I'd been apprehensive about seeing this movie because the first re-boot hadn't overly impressed me.  In fact, I don't actually remember too much of it.  I remember that I'd thought it was okay, but nothing great, nothing memorable.  I'd also thought it was a tiny bit blasphemous, but actual Trekkies were much more concerned about that than I.  I don't remember the Uhura/Spock relationship from the show or from any of the other movies.  Was that created just in the re-boot?  Someone needs to tell me.  As unemotional as Spock had been in the show and in the movies, I couldn't (and still can't) see him in any kind of romantic relationship.  But, whatever.  That's minor, too.  The biggest thing was how bleh I felt about the first one.  Not something I wanted to waste about $23 for two tickets.

But I was wrong.  This time the movie was very well written, very well directed--and just very well-done.  I won't get too much involved in the plot, since such things are secondary in movies like this, anyway.  But the special effects are outstanding.  The acting is good--which you couldn't really say from any of the other films, besides maybe Patrick Stewart, who cannot act badly.  The best actor in this movie plays the bad guy, if you will, and I won't tell you who the character is--and the reviews shouldn't have, either.  (His smile is one of the creepiest in recent memory, and the way he made it a perfect V-formation is super-weird.)  I will tell you, though, that you should see Star Trek II: The Wrath of Khan (that sort of gives it away, doesn't it), or you won't get how great the writing and mirror-image homages are for the last twenty minutes or so of the film.  Many people sitting around me got most of them--including an homage to the famous scene of Shatner / Kirk completely losing his sh*t and having a conniption as he screams, "KHAAAAAAAAAAAAAAAN!"  This got a huge laugh.  (Those around me thought the movie was much funnier than I did, though I will say that it was pleasantly amusing, even if I never actually laughed out loud like many of them did.)  Remember that these are homages done in reverse here, which was done so well that I didn't even think until much later about how catastrophically bad it could have backfired on the moviemakers (mostly J.J. Abrams) had it not worked.  But it did work, and really, really well.

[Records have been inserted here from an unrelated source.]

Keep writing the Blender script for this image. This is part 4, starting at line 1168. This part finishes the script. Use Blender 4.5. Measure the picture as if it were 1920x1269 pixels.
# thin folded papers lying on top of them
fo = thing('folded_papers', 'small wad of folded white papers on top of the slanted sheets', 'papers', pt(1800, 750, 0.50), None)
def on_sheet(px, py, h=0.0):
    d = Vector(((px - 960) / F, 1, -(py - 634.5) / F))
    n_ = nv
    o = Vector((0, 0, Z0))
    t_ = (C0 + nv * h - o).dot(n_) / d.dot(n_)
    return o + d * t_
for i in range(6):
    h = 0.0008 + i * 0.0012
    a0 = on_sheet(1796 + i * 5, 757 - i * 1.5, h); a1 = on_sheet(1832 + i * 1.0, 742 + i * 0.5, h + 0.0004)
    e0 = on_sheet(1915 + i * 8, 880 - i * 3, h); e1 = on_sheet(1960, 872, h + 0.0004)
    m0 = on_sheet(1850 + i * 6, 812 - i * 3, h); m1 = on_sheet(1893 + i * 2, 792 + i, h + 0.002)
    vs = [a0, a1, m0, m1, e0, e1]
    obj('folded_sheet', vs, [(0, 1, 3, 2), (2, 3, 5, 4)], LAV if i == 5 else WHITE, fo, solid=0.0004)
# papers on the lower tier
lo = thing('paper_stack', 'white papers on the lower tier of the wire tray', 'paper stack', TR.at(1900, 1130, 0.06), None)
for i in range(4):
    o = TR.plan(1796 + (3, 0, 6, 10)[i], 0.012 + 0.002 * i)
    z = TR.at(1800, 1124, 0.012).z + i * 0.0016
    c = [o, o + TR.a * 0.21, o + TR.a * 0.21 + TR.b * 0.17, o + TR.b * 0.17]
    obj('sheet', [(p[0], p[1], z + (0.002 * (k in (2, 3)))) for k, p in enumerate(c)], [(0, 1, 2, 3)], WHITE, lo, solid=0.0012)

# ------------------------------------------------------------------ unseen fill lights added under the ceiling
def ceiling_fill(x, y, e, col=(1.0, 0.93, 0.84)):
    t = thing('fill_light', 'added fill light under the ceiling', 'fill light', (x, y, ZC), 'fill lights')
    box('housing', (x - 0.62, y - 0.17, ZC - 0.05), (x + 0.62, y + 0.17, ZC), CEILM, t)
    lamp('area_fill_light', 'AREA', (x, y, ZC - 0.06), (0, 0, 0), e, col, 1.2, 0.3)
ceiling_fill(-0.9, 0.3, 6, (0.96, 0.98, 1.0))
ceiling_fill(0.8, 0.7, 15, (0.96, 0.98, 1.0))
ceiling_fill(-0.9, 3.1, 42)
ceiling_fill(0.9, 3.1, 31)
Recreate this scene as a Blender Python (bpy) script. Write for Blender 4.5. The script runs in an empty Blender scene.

Having said all this, I have to close by saying that I am more than a bit bothered by the extreme mayhem and death in this movie--all of which was almost blissfully ignored by the main characters.  There was a (rather dim-witted) security guard sucked into space, though he was just doing his job.  Rather innocent dimwits like this guy are often saved in movies like this, by being warned of a problem, or conveniently knocked out, or whatever.  There were a million ways this guy could've been saved.  But there were also hundreds, if not thousands (or maybe even tens of thousands, depending on how populated this very over-populated city and world was) of people who died when hundreds of buildings were destroyed at the end by a crashing spaceship that plowed through an entire metropolis, much like how the Enterprise plowed through the land in one of the Next Generation movies, before the Nexus killed everyone on the planet (for a short time, in an alternate universe).  Anyway, such ignored killing and mayhem makes the whole thing like a silly comic book, which this movie was very seriously trying not to be.  This series is taking itself very seriously, indeed--even with the lines some in the audience found very funny.

So go see this movie, and see it in the theatre because this is certainly a big-screen flick, and marvel at all of the things that I did, and have a (mostly) good time like I did.  And feel free to comment if all of the ignored death and mayhem didn't bother you.  (It's the ignoring of the thousands of deaths that bothered me the most, not that it happened.)  But see Star Trek II: The Wrath of Khan to fully appreciate the last twenty minutes or so--and, if possible, take a look at the episode of the series that all the polls say the audience liked the most, "The Trouble with Tribbles."